Okay, not all of this was actually shredded. Some went straight in the blue box as it contained no top secret data. Feels good, either way.
Posted by pzed on January 10, 2007 at 9.28pm
the little things
9 Jan 07
Yesterday was the first day of what I’m now calling my Every Day Project. The idea is to try to do a little something every day to make life better. Usually for me. Of course, every day won’t actually mean every day, that’s just unpossible; rather, it’s meant as an ironic nod to the power of positive thinking. But it seems to be working (as these things usually do for the first week or so): yesterday I succeded in cleaning up my dresser, and in the process I wrapped some coins. Today, I took those coins to the credit union and deposited them. Oh, and I also cleaned off the top of my filing cabinet and started a glorious shred-o-rama. Highlights? Gone are the records of the Royal Bank savings account I closed in 2001, and equally gone are my tax returns from 1996-1999. The fun never stops.

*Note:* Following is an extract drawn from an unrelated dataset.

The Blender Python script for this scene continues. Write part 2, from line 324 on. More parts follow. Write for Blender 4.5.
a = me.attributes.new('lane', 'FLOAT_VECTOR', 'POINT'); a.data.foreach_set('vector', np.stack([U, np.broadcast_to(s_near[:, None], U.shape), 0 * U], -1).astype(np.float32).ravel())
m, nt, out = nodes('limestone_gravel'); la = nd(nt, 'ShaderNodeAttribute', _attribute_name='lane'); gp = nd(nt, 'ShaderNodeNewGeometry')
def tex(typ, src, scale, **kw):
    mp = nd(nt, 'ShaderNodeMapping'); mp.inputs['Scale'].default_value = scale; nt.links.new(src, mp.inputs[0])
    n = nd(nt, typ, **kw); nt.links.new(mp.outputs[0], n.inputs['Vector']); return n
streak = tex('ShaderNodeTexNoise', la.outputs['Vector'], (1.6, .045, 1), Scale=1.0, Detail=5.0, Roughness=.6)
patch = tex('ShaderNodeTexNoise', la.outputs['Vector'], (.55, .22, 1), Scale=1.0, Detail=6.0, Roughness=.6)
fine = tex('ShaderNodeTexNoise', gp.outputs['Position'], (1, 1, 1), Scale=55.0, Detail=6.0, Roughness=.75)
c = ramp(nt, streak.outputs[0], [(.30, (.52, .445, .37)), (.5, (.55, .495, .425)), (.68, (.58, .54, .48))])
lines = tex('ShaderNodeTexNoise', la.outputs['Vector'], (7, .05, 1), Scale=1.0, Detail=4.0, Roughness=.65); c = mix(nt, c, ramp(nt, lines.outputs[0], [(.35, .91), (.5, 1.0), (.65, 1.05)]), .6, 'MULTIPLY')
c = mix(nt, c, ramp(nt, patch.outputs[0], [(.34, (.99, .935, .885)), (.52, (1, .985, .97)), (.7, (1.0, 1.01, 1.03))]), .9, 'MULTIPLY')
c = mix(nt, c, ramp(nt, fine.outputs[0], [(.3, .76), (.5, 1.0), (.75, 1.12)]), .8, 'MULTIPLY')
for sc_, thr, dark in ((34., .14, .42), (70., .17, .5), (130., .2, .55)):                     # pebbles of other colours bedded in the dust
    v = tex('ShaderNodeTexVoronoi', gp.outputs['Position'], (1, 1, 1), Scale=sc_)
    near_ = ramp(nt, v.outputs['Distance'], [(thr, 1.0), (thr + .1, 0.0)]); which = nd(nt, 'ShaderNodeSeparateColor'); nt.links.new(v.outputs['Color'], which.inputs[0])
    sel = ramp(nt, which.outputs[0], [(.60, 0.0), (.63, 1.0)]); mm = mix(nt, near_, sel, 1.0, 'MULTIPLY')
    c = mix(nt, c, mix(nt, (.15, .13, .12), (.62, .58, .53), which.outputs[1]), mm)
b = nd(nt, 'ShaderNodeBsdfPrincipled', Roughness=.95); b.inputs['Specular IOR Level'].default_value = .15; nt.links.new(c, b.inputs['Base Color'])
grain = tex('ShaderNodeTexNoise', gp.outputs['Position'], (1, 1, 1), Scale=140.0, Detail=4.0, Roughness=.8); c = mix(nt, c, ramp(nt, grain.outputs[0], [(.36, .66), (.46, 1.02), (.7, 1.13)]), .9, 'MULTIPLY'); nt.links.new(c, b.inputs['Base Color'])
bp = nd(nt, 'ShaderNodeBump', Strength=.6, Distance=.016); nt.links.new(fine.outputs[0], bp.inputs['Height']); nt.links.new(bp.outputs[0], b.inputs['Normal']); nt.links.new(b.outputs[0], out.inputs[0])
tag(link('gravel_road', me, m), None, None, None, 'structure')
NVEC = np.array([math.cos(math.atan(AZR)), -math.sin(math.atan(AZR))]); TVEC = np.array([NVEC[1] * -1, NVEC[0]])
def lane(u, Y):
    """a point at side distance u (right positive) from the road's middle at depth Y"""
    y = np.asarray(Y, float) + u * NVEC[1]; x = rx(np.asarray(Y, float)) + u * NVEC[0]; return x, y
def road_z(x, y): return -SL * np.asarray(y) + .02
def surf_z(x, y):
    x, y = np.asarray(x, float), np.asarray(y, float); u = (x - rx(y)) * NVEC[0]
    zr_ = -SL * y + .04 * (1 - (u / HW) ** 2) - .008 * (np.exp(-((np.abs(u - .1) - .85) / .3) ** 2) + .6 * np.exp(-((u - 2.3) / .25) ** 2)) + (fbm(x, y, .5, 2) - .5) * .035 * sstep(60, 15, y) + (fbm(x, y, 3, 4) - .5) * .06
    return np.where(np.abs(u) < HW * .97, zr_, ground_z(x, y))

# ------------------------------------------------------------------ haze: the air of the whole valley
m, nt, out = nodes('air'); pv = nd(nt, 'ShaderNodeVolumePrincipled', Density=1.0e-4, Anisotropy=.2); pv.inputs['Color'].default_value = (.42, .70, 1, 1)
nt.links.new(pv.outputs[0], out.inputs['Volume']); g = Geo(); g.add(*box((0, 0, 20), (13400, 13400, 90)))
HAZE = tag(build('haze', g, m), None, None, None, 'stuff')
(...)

Posted by pzed on January 9, 2007 at 5.39pm
resolutions are for sissies
8 Jan 07
I’m just going to try to do something every day that makes my life (and hopefully the lives of those around me) just a little better. Yesterday, I finished putting up smoke alarms in our house. We are officially no longer in contravention of the law! Tonight, I’m going to create two new categories on this blog (the other is for recipes†) and clean off my dresser.
One of the things on my list for the not too distant future is to buy a decent digital camera, after which I will add photographic evidence to the documentation of my “every day” project. Won’t that be exciting.
† Why recipes? Because the house is full of misplaced slips of paper on which I write these things every time I have to call my mum to remind me.